Cinq cent six représentations, entre 1783 et 1829 : La Caravane du Caire, « opéra-ballet » créé à Fontainebleau, en présence de Louis XVI et de Marie-Antoinette, protectrice d’André-Ernest-Modeste Grétry (1741-1813), fut l’un des spectacles les plus courus de Paris. Puis, plus rien, jusqu’aux versions de concert dirigées par Marc Minkowski (1991) et Guy Van Waas (2013), chaque fois accompagnées d’un enregistrement pour la firme Ricercar. Or, cet ouvrage est éminemment scénique.

Les musicologues de jadis, comme Henri de Curzon, ne lui accordaient pas beaucoup d’importance au sein de l’énorme catalogue du compositeur. C’est que La Caravane du Caire échappe aux catégories traditionnelles : ce n’est pas une « tragédie lyrique », mais cela ne ressemble pas non plus aux innombrables « opéras-comiques » villageois et sentimentaux, dont Grétry s’était fait une spécialité. L’ouvrage annonce l’opéra « à sauvetage » qui fleurira bientôt.

Musicalement, le style est, à la fois, bien caractéristique et très éclectique : on y trouve de charmantes danses, des ariettes assez drôles, des airs à l’italienne de haute virtuosité et quelques morceaux d’une certaine grandeur, à la manière gluckiste. Surtout, Grétry a su caractériser ses personnages.

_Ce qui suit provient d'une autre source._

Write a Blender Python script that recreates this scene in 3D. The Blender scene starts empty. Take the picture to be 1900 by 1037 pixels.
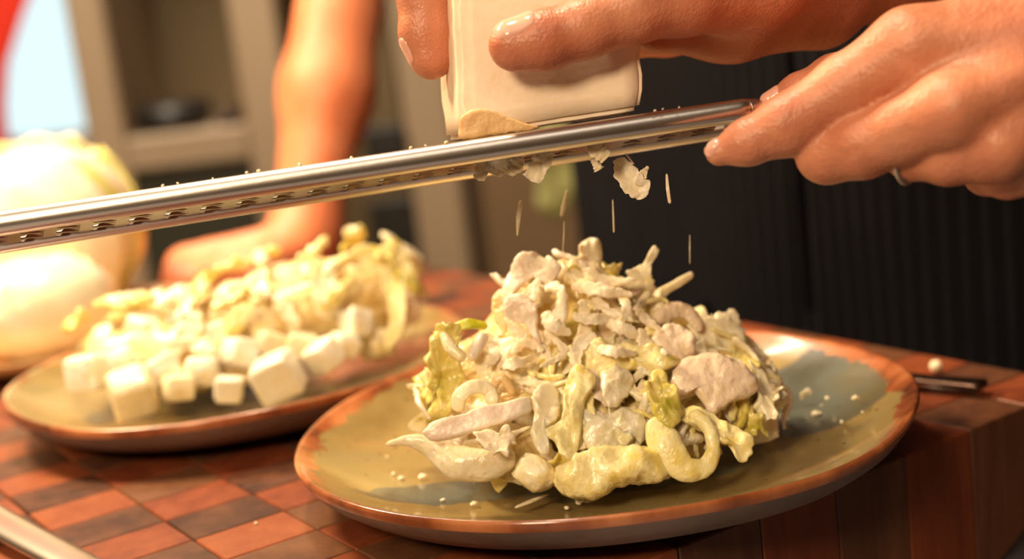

On peut supposer que l’on doit cette Caravane, nouvelle coproduction entre l’Opéra de Tours et Château de Versailles Spectacles, à la réussite absolue du Richard Cœur de Lion mis en scène par la même équipe, en 2019 (voir O. M. n° 156 p. 58 de décembre). Les fondamentaux sont identiques : mise en scène « historiquement informée », mais sans rigueur excessive, portée par de superbes décors et des costumes orientalisants ; chorégraphies délicieuses ; éclairages savamment étudiés. Le tout au bénéfice de l’esthétique du plaisir, qui prévaut ici.

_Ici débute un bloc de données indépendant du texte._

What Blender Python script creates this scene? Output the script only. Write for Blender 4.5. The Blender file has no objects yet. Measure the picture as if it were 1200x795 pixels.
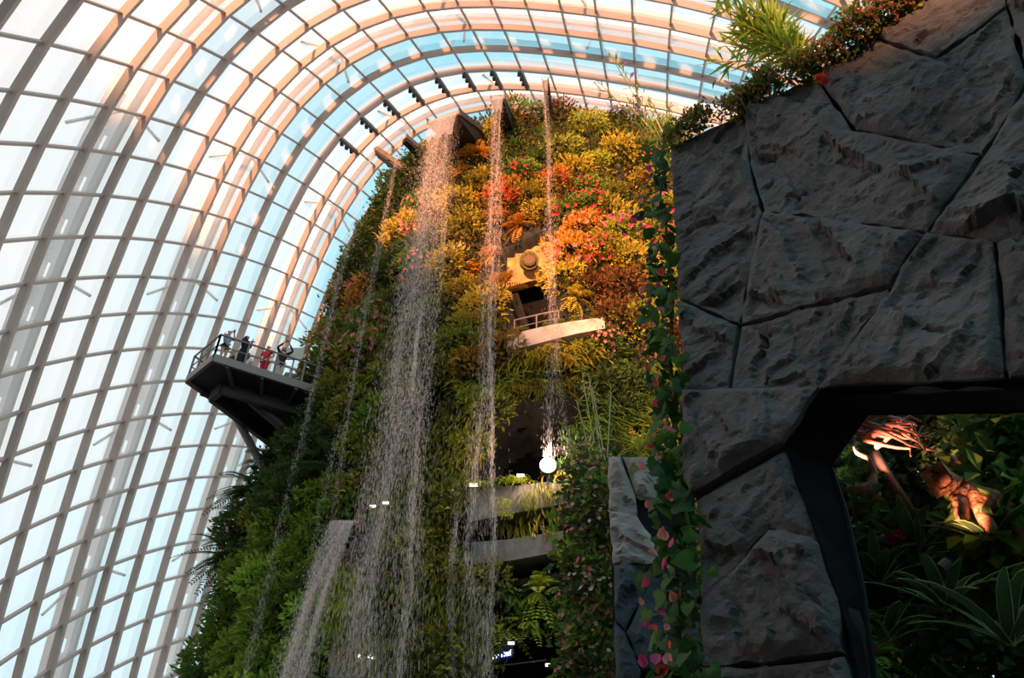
import bpy, bmesh, math, random
import numpy as np
from mathutils import Vector, Matrix, geometry

SC = bpy.context.scene
C = SC.collection
random.seed(7)
RNG = np.random.default_rng(7)

# ------------------------------------------------------------------ camera
F, W0, H0 = 919.0, 1200.0, 795.0           # focal length in pixels of a 1200x795 frame
PITCH, ROLL = math.radians(38.689), math.radians(0.599)
cf = np.array([0, math.cos(PITCH), math.sin(PITCH)])
_u = np.array([0, -math.sin(PITCH), math.cos(PITCH)])
_r = np.array([1.0, 0, 0])
cu = math.cos(ROLL) * _u - math.sin(ROLL) * _r
cr = math.cos(ROLL) * _r + math.sin(ROLL) * _u
cam = bpy.data.cameras.new('camera')
cam.sensor_width = 36.0
cam.lens = 36.0 * F / W0
cam.clip_end = 2000
cam_o = bpy.data.objects.new('camera', cam)
C.objects.link(cam_o)
M = Matrix(((cr[0], cu[0], -cf[0], 0), (cr[1], cu[1], -cf[1], 0), (cr[2], cu[2], -cf[2], 0), (0, 0, 0, 1)))
cam_o.matrix_world = M                       # eye at the origin, floor 1.7 m below
SC.camera = cam_o

# ------------------------------------------------------------------ world, sun, exposure
SC.view_settings.view_transform = 'Standard'
SC.view_settings.look = 'None'
SC.view_settings.gamma = 1.0
SC.view_settings.exposure = 0.36
SC.view_settings.use_curve_mapping = False
SC.cycles.max_bounces = 7
SC.cycles.diffuse_bounces = 3
SC.cycles.glossy_bounces = 2
SC.cycles.transmission_bounces = 4
SC.cycles.transparent_max_bounces = 64
SC.cycles.sample_clamp_indirect = 4.0

wd = bpy.data.worlds.new('sky')
SC.world = wd
wd.use_nodes = True
nt = wd.node_tree
nt.nodes.clear()
tc = nt.nodes.new('ShaderNodeTexCoord')
sep = nt.nodes.new('ShaderNodeSeparateXYZ')
nt.links.new(tc.outputs['Generated'], sep.inputs[0])
rmp = nt.nodes.new('ShaderNodeValToRGB')
el = rmp.color_ramp.elements
el[0].position = 0.0; el[0].color = (0.72, 0.83, 0.86, 1)
el[1].position = 1.0; el[1].color = (0.16, 0.60, 0.78, 1)
e = el.new(0.35); e.color = (0.62, 0.85, 0.92, 1)
e = el.new(0.72); e.color = (0.24, 0.72, 0.88, 1)
nt.links.new(sep.outputs['Z'], rmp.inputs[0])
nz = nt.nodes.new('ShaderNodeTexNoise')
nz.inputs['Scale'].default_value = 1.6
nz.inputs['Detail'].default_value = 5
mp = nt.nodes.new('ShaderNodeMapping')
mp.inputs['Location'].default_value = (0.3, 0.1, 0.0)
nt.links.new(tc.outputs['Generated'], mp.inputs[0])
nt.links.new(mp.outputs[0], nz.inputs['Vector'])
# thin cloud thickens towards the west (-X)
ma = nt.nodes.new('ShaderNodeMath'); ma.operation = 'MULTIPLY_ADD'
nt.links.new(sep.outputs['X'], ma.inputs[0]); ma.inputs[1].default_value = -1.6
mz = nt.nodes.new('ShaderNodeMath'); mz.operation = 'MULTIPLY_ADD'
nt.links.new(sep.outputs['Z'], mz.inputs[0]); mz.inputs[1].default_value = 1.3
nt.links.new(nz.outputs['Fac'], mz.inputs[2]); nt.links.new(mz.outputs[0], ma.inputs[2])
cr2 = nt.nodes.new('ShaderNodeMapRange')
cr2.inputs['From Min'].default_value = 1.72; cr2.inputs['From Max'].default_value = 2.2
nt.links.new(ma.outputs[0], cr2.inputs['Value'])
mx = nt.nodes.new('ShaderNodeMix'); mx.data_type = 'RGBA'
nt.links.new(cr2.outputs[0], mx.inputs['Factor'])
nt.links.new(rmp.outputs[0], mx.inputs[6])
mx.inputs[7].default_value = (0.95, 0.86, 0.83, 1)
bg = nt.nodes.new('ShaderNodeBackground')
bg.inputs['Strength'].default_value = 0.97
wo = nt.nodes.new('ShaderNodeOutputWorld')
nt.links.new(mx.outputs[2], bg.inputs['Color'])
nt.links.new(bg.outputs[0], wo.inputs['Surface'])

SUN_DIR = np.array([-0.35, -0.92, 0.18]); SUN_DIR /= np.linalg.norm(SUN_DIR)   # towards the low sun behind the camera
sun = bpy.data.lights.new('sun', 'SUN')
sun.energy = 10.5
sun.angle = math.radians(4)
sun.color = (1.0, 0.45, 0.22)
sun_o = bpy.data.objects.new('sun', sun); C.objects.link(sun_o)
sun_o.rotation_euler = Vector(SUN_DIR).to_track_quat('Z', 'Y').to_euler()

# ------------------------------------------------------------------ projection helpers
def ray(x, y):
    return cf + (x - W0/2)/F*cr + (H0/2 - y)/F*cu
def px(p):
    p = np.asarray(p, float); s = p @ cf
    return np.stack([W0/2 + F*(p @ cr)/s, H0/2 - F*(p @ cu)/s], -1)
def at_y(x, y, Y):
    v = ray(x, y); return v*(Y/v[1])
def at_z(x, y, Z):
    v = ray(x, y); return v*(Z/v[2])

# ------------------------------------------------------------------ object helpers
def tag(o, label=None, cat=None, group=None, kind=None):
    if label: o['label'] = label
    if cat: o['category'] = cat
    if group: o['group'] = group
    if kind: o['kind'] = kind
    return o
def empty(name, loc=(0, 0, 0), rz=0.0):
    o = bpy.data.objects.new(name, None); C.objects.link(o)
    o.location = loc; o.rotation_euler = (0, 0, rz); o.empty_display_size = 0.2
    return o
def obj(name, mesh, mat=None, parent=None, loc=None):
    if mat is not None and not mesh.materials:
        for m in (mat if isinstance(mat, (list, tuple)) else [mat]): mesh.materials.append(m)
    o = bpy.data.objects.new(name, mesh); C.objects.link(o)
    if parent: o.parent = parent
    if loc is not None: o.location = loc
    return o
def mesh_np(name, V, faces, smooth=False):
    """V (n,3); faces: an (m,3) or (m,4) int array, or a list of such arrays"""
    me = bpy.data.meshes.new(name)
    V = np.asarray(V, np.float32)
    fl = faces if isinstance(faces, list) else [faces]
    if np.ndim(fl[0]) == 1: fl = [[f for f in fl if len(f) == k] for k in (3, 4)]
    fl = [np.asarray(f, np.int32) for f in fl if len(f)]
    me.vertices.add(len(V)); me.vertices.foreach_set('co', V.ravel())
    idx = np.concatenate([f.ravel() for f in fl])
    tot = np.concatenate([np.full(len(f), f.shape[1], np.int32) for f in fl])
    st = np.concatenate([[0], np.cumsum(tot)[:-1]]).astype(np.int32)
    me.loops.add(len(idx)); me.loops.foreach_set('vertex_index', idx)
    me.polygons.add(len(tot)); me.polygons.foreach_set('loop_start', st)
    me.polygons.foreach_set('use_smooth', np.full(len(tot), smooth))
    me.update(calc_edges=True)
    return me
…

Marshall Pynkoski souligne bien le lien entre la pratique théâtrale de Grétry et la tradition de la « commedia dell’arte », notamment à travers le personnage comique de Tamorin. Mais La Caravane du Caire tient aussi du drame, tel que le concevait Diderot, et des nombreuses « turqueries » d’époque.

L’ouvrage requiert une distribution assez nombreuse. Comme souvent, Grétry a confié des parties très difficiles à des rôles secondaires, qui doivent donc être confiés à des interprètes de haut niveau technique, même s’ils n’apparaissent que quelques minutes. C’est le cas avec l’Esclave française, dont l’air très brillant est parfaitement chanté par Lili Aymonino.

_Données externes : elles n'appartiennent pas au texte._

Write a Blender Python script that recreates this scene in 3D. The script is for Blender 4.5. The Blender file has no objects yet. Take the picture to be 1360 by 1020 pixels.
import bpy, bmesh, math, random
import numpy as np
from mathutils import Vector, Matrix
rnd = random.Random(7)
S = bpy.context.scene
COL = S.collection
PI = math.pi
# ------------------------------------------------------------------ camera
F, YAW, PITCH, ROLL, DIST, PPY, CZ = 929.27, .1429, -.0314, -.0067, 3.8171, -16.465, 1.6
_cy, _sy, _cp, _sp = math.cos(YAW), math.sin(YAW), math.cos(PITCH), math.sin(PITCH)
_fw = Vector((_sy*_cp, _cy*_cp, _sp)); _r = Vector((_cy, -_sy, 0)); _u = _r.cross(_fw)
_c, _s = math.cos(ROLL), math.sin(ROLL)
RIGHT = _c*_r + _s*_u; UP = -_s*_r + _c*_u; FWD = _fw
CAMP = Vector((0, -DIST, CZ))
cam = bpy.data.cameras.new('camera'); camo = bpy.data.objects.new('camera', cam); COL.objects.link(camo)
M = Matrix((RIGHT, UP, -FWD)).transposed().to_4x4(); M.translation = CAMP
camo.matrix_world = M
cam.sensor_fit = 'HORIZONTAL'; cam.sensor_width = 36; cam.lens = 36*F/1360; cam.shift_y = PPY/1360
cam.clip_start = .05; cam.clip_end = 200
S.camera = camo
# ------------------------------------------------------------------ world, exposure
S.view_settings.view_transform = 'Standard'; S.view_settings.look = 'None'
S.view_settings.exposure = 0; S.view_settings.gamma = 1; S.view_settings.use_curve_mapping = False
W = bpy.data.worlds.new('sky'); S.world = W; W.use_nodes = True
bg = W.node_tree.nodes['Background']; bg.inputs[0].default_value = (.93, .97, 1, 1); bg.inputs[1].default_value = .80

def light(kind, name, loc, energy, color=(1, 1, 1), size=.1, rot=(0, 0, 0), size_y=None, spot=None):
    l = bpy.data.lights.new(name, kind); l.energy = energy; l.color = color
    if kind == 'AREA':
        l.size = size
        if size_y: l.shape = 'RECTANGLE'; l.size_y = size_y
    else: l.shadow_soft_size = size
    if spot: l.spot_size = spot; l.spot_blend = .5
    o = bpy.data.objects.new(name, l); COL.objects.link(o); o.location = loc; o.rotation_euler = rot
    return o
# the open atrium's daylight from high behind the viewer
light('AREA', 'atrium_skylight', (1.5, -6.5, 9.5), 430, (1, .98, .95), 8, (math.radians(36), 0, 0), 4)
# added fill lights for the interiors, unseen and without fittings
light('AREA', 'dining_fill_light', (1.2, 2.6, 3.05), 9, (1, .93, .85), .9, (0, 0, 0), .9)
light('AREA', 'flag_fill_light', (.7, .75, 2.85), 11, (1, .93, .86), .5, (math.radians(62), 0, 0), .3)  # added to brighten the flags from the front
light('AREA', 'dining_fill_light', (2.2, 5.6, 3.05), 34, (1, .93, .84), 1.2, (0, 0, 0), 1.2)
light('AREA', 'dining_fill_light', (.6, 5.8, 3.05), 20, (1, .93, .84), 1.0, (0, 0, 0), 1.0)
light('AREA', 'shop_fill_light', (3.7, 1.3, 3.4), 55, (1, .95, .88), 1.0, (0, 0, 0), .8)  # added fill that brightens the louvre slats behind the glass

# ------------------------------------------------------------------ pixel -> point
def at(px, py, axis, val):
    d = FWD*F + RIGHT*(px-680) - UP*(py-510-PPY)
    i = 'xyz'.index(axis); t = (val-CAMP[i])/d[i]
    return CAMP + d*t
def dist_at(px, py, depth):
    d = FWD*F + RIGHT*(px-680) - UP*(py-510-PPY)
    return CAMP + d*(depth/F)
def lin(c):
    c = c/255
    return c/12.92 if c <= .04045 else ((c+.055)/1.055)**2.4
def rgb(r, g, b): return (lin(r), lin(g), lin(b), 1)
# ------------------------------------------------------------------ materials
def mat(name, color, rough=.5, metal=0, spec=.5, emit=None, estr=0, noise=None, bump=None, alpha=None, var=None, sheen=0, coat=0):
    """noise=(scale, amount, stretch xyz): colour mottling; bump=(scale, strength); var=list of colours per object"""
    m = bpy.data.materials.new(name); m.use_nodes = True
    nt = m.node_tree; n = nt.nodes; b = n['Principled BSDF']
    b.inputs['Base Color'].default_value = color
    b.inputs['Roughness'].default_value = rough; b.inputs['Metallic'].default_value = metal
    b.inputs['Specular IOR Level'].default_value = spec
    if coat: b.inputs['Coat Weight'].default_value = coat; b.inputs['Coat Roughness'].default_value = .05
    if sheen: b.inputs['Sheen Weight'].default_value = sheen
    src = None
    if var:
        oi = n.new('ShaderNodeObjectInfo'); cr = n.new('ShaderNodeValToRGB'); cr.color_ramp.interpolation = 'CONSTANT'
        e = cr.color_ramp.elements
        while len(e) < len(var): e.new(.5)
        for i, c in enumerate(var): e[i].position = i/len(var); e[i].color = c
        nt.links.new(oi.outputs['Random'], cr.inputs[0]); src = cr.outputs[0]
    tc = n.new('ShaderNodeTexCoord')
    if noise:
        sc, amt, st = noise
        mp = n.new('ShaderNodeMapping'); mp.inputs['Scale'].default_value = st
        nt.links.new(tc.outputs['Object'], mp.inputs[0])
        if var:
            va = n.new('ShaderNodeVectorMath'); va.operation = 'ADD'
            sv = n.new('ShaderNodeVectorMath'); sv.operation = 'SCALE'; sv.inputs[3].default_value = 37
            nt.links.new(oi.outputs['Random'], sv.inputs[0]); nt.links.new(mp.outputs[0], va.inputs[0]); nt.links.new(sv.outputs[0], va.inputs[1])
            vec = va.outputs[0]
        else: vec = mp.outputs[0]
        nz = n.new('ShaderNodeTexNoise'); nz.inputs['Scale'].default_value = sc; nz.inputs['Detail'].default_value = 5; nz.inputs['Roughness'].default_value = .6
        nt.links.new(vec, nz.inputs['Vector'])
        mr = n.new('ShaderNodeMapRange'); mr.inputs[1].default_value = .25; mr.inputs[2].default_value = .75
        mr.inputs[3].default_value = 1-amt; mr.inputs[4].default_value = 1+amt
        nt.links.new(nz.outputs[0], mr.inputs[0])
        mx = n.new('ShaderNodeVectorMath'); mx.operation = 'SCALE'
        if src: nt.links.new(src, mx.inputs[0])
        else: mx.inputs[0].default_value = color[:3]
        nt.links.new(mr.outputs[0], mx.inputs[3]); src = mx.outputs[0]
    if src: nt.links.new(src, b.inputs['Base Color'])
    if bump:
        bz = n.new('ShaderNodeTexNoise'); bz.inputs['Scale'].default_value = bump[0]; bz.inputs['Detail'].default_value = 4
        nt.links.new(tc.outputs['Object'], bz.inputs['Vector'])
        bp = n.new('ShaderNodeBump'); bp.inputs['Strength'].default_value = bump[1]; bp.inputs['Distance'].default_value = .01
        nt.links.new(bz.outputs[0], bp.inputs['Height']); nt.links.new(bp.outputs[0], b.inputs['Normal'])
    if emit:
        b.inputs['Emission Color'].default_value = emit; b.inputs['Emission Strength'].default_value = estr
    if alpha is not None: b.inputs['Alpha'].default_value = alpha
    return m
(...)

Parmi les premiers rôles, le traditionnel couple d’amants séduit d’emblée. Aux côtés de la Zélime de la soprano française Maya Villanueva, Blaise Rantoanina propose un Saint-Phar plein de charme. Les moyens du ténor malgache sont relativement légers, mais il maîtrise si bien sa projection qu’il peut assumer des passages vaillants.

Jean-Gabriel Saint Martin incarne deux caractères opposés : Husca, l’odieux marchand d’esclaves, et Florestan, le père noble et douloureux. Prononciation parfaite, autorité vocale, nous sommes dans la grande tradition des barytons français. Chloé Jacob impressionne en Almaïde, soprano lyrique capable d’agilité, épouse délaissée par Osman, incarné par Olivier Laquerre, baryton-basse à la belle prestance, mais à la ligne un peu flottante dans l’aigu. Quant au ténor Enguerrand de Hys, il joint une classe absolue à son talent d’acteur en Tamorin.

Au contraire des phalanges réunies pour les deux enregistrements précités, l’Orchestre Symphonique Région Centre-Val de Loire/Tours n’est pas un ensemble « baroque », mais Stéphanie-Marie Degand lui a fait intégrer quelques données instrumentales d’époque dans le travail des timbres, la netteté incisive et la vivacité. Le résultat est très convaincant, très dynamique, même dans les récitatifs, accompagnés avec souplesse.

À la fin, quand Stéphanie-Marie Degand monte sur le plateau pour se joindre aux chanteurs, on a envie de la rejoindre pour cette irrésistible « Danse pour les Turcs », appplaudie en cadence par un public ravi.